Wednesday, June 06, 2007
Very fine RepRap nozzles
Stick a standard nozzle with an 0.5mm hole on the end of a piece of silicone tube. Then flow copper sulphate solution through it and connect it up to copper-plate itself from a lump of Cu in the top bath (see the pic). The copper will plate on the inside of the hole closing it up. The thing has beautiful negative feedback, in that - if an area starts to close up too fast - the plating rate drops just at that location.
You can tell how the diameter is reducing by watching the flow out of the end slowing down. A few experiments would quickly establish how far up the side of the receiving vessel the level would rise in 30 seconds (owe) for a given diameter. Just time it, and turn off the electricity when you get there...
For best results it needs a constant-current source so you get a precise plating rate. You stuff the silicone tube right into the nozzle to prevent the threads being plated too.
Brilliant!
very rad technique anyway.
> Now if it was only possible to use electroplating
> to grow larger, non-symmetrical metal parts :)
Why not?
Plate it indiscriminately, then cut off what you didn't want to add. Use wax or oil as a final application to prevent the part from growing any more in that place.
Plate for a moment, cut for a moment, plate for a moment, cut for a moment. Would probably be best to have the solution added and subtracted by a syringe so you don't have to keep moving the structure up and down.
Possibly 3 "heads", 4 counting the plating system.

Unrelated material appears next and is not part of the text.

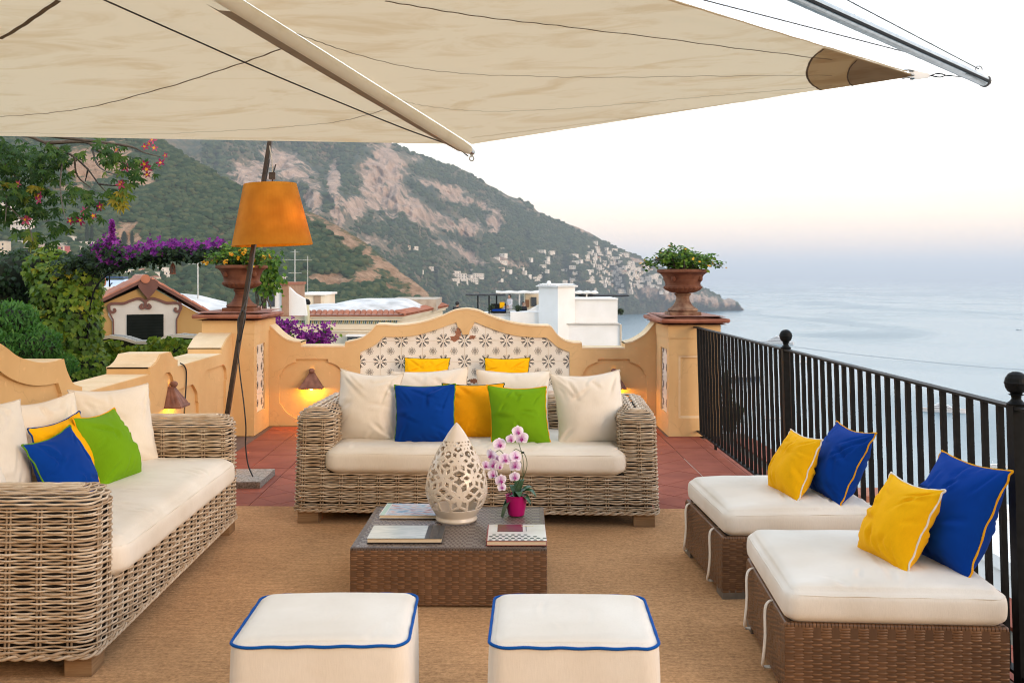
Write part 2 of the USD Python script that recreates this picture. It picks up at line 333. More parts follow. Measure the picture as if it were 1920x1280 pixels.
def flower(cx, cz):
    g = [Point(cx, cz).buffer(.012, 4).difference(Point(cx, cz).buffer(.008, 4)), Point(cx, cz).buffer(.004, 3)]
    for k in range(8):
        a = k * math.pi / 4
        e = affinity.translate(affinity.rotate(affinity.scale(Point(0, 0).buffer(1, 6), .0135, .0095), math.degrees(a), origin=(0, 0)), cx + .026 * math.cos(a), cz + .026 * math.sin(a))
        g.append(e.difference(e.buffer(-.0030)))
    return shapely.unary_union(g).simplify(.0004)
MB().prism(opening, .004, XZ(YB + SK + .0002)).build("joint_bed", tile_joint, bw)
for i in range(-2, 12):
    for j in range(-3, 3):
        x, z = gx0 + i * ts, gz0 + (j - 1) * ts
        cell = sbox(x, z, x + ts, z + ts)
        q = cell.buffer(-.0016, join_style=2).intersection(opening.buffer(-.001))
        if q.is_empty or q.area < .0012: continue
        for g in getattr(q, "geoms", [q]):
            if g.area < .0012: continue
            t = MB().prism(g, .008, XZ(YB + SK + .0002)).build("tile", glazed, bw)
            pr = shapely.unary_union([star(x + a * ts, z + b * ts) for a in (0, 1) for b in (0, 1)]).intersection(g)
            if not pr.is_empty: MB().prism(pr, .0012, XZ(YB + SK - .0078)).build("star_motif", black_print, t)
            fl = flower(x + ts / 2, z + ts / 2).intersection(g)
            if not fl.is_empty: MB().prism(fl, .0012, XZ(YB + SK - .0078)).build("flower_motif", grey_print, t)
def blob(px, py, w, h, seed):
    r = np.random.default_rng(seed); c = atY(px, py, YB); a = np.linspace(0, 2 * np.pi, 22, endpoint=False)
    rr = 1 + r.uniform(-.35, .35, 22)
    return Polygon(np.stack([c[0] + w * rr * np.cos(a), c[2] + h * rr * np.sin(a)], 1)).buffer(0)
chip = shapely.unary_union([blob(859, 624, .03, .05, 1), blob(853, 634, .05, .03, 2), blob(886, 632, .035, .02, 3), blob(889, 714, .04, .022, 4)]).intersection(opening)
MB().prism(chip, .0016, XZ(YB + SK - .0080)).build("chipped_patch", bare_patch, bw, label="bare reddish clay where the tile glaze has broken off")
# bench in front of the panel
bench = thing("tiled_bench", "low white tiled bench built against the patterned back wall", "bench", (0, 0, 0))
bx0, bx1 = opening.bounds[0] - .05, opening.bounds[2] + .05
MB().span((bx0, 9.60, 0), (bx1, YB - .002, .385)).build("bench_body", stucco, bench)
for i in range(11):
    x = bx0 + i * (bx1 - bx0) / 11
    for a, b in ((9.59, 9.815), (9.815, YB - .002)):
        MB().span((x + .002, a + .002, .3852), (x + (bx1 - bx0) / 11 - .002, b - .002, .405)).build("tile", glazed, bench)

# ---- left wall (inner face at x = XL), profile in (y, z)
XL, TL = -2.45, .31
prof = [(-.6, 0), (-.6, .80), (2.86, .80), (2.86, .83)]
half = [(5.99, .80), (5.99, .842)] + smooth_line([(5.96, .848), (5.87, .875), (5.81, .925), (5.765, .98), (5.74, 1.028)]) + smooth_line([(5.66, 1.024), (5.52, 1.026), (5.40, 1.04), (5.27, 1.066), (5.17, 1.095), (5.07, 1.14), (4.97, 1.175), (4.80, 1.20), (4.42, 1.205)])
mir = [(8.84 - a, b) for a, b in half]
p1 = [(9.43, 0), (9.43, .97)] + smooth_line([(9.40, .965), (9.25, .93), (9.14, .885), (9.08, .855)]) + [(9.06, .853), (9.06, .80), (7.79, .80), (7.79, .853)] + smooth_line([(7.75, .856), (7.69, .878), (7.65, .905), (7.63, .925)]) + [(7.40, .927)] + smooth_line([(7.37, .905), (7.31, .875), (7.22, .853)]) + [(7.17, .85), (7.17, .80)]
lp = Polygon(p1 + half + mir[::-1] + [(-.6, .80), (-.6, 0)]).buffer(0)
pan = []
ph = [(5.71, .25), (5.71, .835), (5.665, .90)] + smooth_line([(5.51, .905), (5.36, .92), (5.2, .955), (5.08, .995), (4.99, 1.035)]) + smooth_line([(4.96, .985), (4.88, .95), (4.86, .90)]) + [(4.42, .90)]
pan.append(Polygon(ph + [(8.84 - a, b) for a, b in ph[::-1]]).buffer(0))
def arch(y0, y1, z0=.14, zt=.70):
    h = [(0, z0), (0, zt - .15), (-.03, zt - .15)] + smooth_line([(-.03, zt - .14), (-.01, zt - .06), (.05, zt - .015), (.1, zt)])
    h = [(.03 + a, b) for a, b in h]
    return Polygon([(y0 + a, b) for a, b in h] + [(y1 - a, b) for a, b in h[::-1]]).buffer(0)
pan += [arch(6.2, 7.1), arch(8.45, 9.22)]
pan.append(Polygon([(7.22, .14), (7.22, .55), (7.35, .60), (7.35, .66), (7.40, .66)] + smooth_line([(7.40, .70), (7.44, .755), (7.52, .78)]) + smooth_line([(7.60, .775), (7.66, .74), (7.70, .69)]) + [(7.74, .69), (7.74, .62), (8.18, .62)] + smooth_line([(8.22, .60), (8.30, .54), (8.32, .46)]) + [(8.34, .45), (8.34, .14)]).buffer(0))
lw = thing("parapet_wall", "ochre left parapet with stepped piers and arched recesses", "wall")
MB().prism(lp, TL - SK, YZ(XL - TL)).build("wall_body", stucco, lw)
MB().prism(lp.difference(shapely.unary_union(pan)), SK, YZ(XL - SK)).build("wall_facing", stucco, lw)
MB().prism(affinity.translate(lp, 0, .003).difference(affinity.translate(lp, 0, -.010)).intersection(sbox(-1, .5, 10, 2)).buffer(0), TL - .010, YZ(XL - TL - .004)).build("coping", stucco_pale, lw)

# ---- pillars with caps and urns
urn_clay = M("urn_clay", (.105, .034, .017), (.185, .075, .04), rough=.8, scale=9, detail=8, bump=.35, bscale=60, bdist=.004, spec=.25)
urn_pale = M("weathered_urn_clay", (.12, .052, .032), (.27, .165, .105), rough=.85, scale=12, detail=8, bump=.35, bscale=60, spec=.2)
def round_rect(x0, y0, x1, y1, r): return sbox(x0 + r, y0 + r, x1 - r, y1 - r).buffer(r, 6)
def pillar(x0, x1, yf, zt, inner, label):
    t = thing("pillar", label, "pillar")
    yb = 10.32
    body = sbox(x0, yf, x1, yb)
    front = sbox(x0, 0, x1, zt - .13); hole = sbox(x0 + .09, .17, x1 - .09, zt - .29) if inner < 0 else None
    g = .02
    MB().span((x0 + (g if inner < 0 else 0), yf + g, 0), (x1 - (g if inner > 0 else 0), yb, zt - .13)).build("shaft", stucco, t)
    # front facing, recessed panel on the right pillar's front
    MB().prism(front.difference(hole) if hole is not None else front, g, XZ(yf + g)).build("front_facing", stucco, t)
    if hole is not None:
        fr = hole.difference(hole.buffer(-.022, join_style=2)); MB().prism(fr, .010, XZ(yf + g - .0005)).build("panel_moulding", stucco_pale, t)
    # inner side facing with a narrow tiled panel
    side = sbox(yf + g, 0, 10.04, zt - .13); tp = sbox(yf + .11, .20, yf + .45, zt - .24)
    xs = x1 - g if inner > 0 else x0
    MB().prism(side.difference(tp), g, YZ(xs)).build("side_facing", stucco, t)
    zz = .20
    while zz < zt - .26:
        for q, (ya, yb2) in enumerate(((yf + .11, yf + .28), (yf + .28, yf + .45))):
            zt2 = min(zz + .17, zt - .24)
            c = sbox(ya + .001, zz + .001, yb2 - .001, zt2 - .001)
            x = (x1 - g) if inner > 0 else (x0 + g)
            Mx = YZ(x) if inner > 0 else YZ(x - .006)
            tl = MB().prism(c, .006, Mx).build("tile", glazed, t)
            pr = affinity.scale(star(ya if q == 0 else yb2, zz), 1, 1).union(star(ya if q == 0 else yb2, zz + .17)).union(flower((ya + yb2) / 2, zz + .085)).intersection(c)
            Mp = YZ(x + .0058) if inner > 0 else YZ(x - .0072)
            if not pr.is_empty: MB().prism(pr, .0014, Mp).build("tile_motif", black_print, tl)
        zz += .17
    MB().span((x0 - .006, yf - .006, zt - .13), (x1 + .006, yb, zt - .002)).build("neck", stucco, t)
    cap = round_rect(x0 - .085, yf - .085, x1 + .085, yb + .06, .02)
    lay = [(0, .030), (.018, .008), (.036, 0), (.054, .006), (.072, .028), (.078, .05)]
    mb = MB(); rings = []
    for z, ins in lay:
        c = cap.buffer(-ins); xy = np.array(c.exterior.coords)[:-1]
        ring = np.array([c.exterior.interpolate(s, normalized=True).coords[0] for s in np.linspace(0, 1, 96, endpoint=False)])
        rings.append(np.hstack([ring, np.full((96, 1), zt - .002 + z)]))
    G = np.array(rings); G = np.concatenate([G, G[:, :1]], 1)
    mb.sheet(G[::-1, :, :]); top = rings[-1]; bot = rings[0]
    for r_, flip in ((top, 0), (bot, 1)):
        k = np.arange(96); f = np.stack([np.full(96, 96), k, (k + 1) % 96], 1)
        mb.add(np.vstack([r_, r_.mean(0)]), f[:, ::-1] if flip else f)
    mb.build("cap", terracotta_cap, t, smooth=35)
    return zt + .076
zcl = pillar(-2.73, -2.25, 9.42, 1.09, +1, "left ochre pillar, capped with terracotta, behind the tilted lamp")
zcr = pillar(1.644, 2.125, 9.32, 1.05, -1, "right ochre pillar with a recessed front panel where the railing starts")
def urn(loc, label, mat2):
    t = thing("stone_urn", label, "urn", loc)
    MB().box((0, 0, .016), (.30, .30, .032)).build("plinth", mat2, t)
    MB().lathe([(0, .032), (.135, .032), (.148, .046), (.140, .062), (.118, .072), (.096, .092), (.074, .125), (.062, .160), (.066, .185), (.080, .196), (.080, .206), (.062, .212), (0, .212)], n=40).build("foot", mat2, t, smooth=50)
    def flute(r, th, z): return r * (1 + .045 * np.abs(np.cos(th * 12)) * ((z > .215) & (z < .275)))
    MB().lathe([(0, .212), (.075, .212), (.120, .222), (.158, .240), (.180, .262), (.183, .278), (.170, .286), (.168, .300), (.180, .345), (.200, .385), (.225, .405), (.245, .412), (.248, .424), (.244, .440), (.226, .442), (.20, .405), (.17, .36), (.10, .345), (0, .34)], n=144, rfun=flute).build("bowl", urn_clay, t, smooth=45)
    MB().lathe([(0, .395), (.195, .40)], n=24).build("soil", M_soil, t)
    for k in (0, 1, 2, 3):
        a = k * math.pi / 2 + .9
        mb = MB(); c = np.array([.188 * math.cos(a), .188 * math.sin(a), .352])
        m = trimesh.creation.icosphere(2, .024); m.apply_scale((1, 1, 1.25)); m.apply_translation(c); mb.tm(m); mb.build("mask_boss", urn_clay, t, smooth=True)
    return t
M_soil = M("soil", (.03, .02, .014), (.06, .04, .025), rough=.95, scale=30)
urn_l = urn((-2.44, 9.72, zcl), "brown fluted urn of yellow flowers on the left pillar", urn_clay)
urn_r = urn((1.84, 9.66, zcr), "brown fluted urn of green flowers on the right pillar", urn_pale)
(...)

One to machine off the excess. One to apply wax to prevent the thing from growing on the bottom, or in, side, (the current applicator head should be fine,) also to act as filler for the next head. One to apply solder to give a base to plate against to allow for overhangs.
I see no reason it should be a hurdle.
You need to wash off the millings, or, should they make contact with the metal, they'll grow.
Since the printer would be working "blind", from what should be there, it'd cause surfaces to grow bumps, which would cause problems quickly, both in that it wouldn't stay smooth, and in that it'd eventually interfere with the wax applicator head.
Probably use a strong vaccum system to vaccum up the millings as they're cut, but it needs to leave as little dust as possible.
Otherwise, the whole surface would need to be swept between each plating stage. This might actually be easier to implement and maintain, with fewer fails.
Vik :v)
Except use a syringe to raise and lower the solution a few inches so the working surface can be brought above water for the milling and coating/filling steps. Not as a replacement for the Z axis, but to keep from having to use the Z axis in both directions for every plating operation.
So, now you're applying wax, and milling, above the "water"s surface.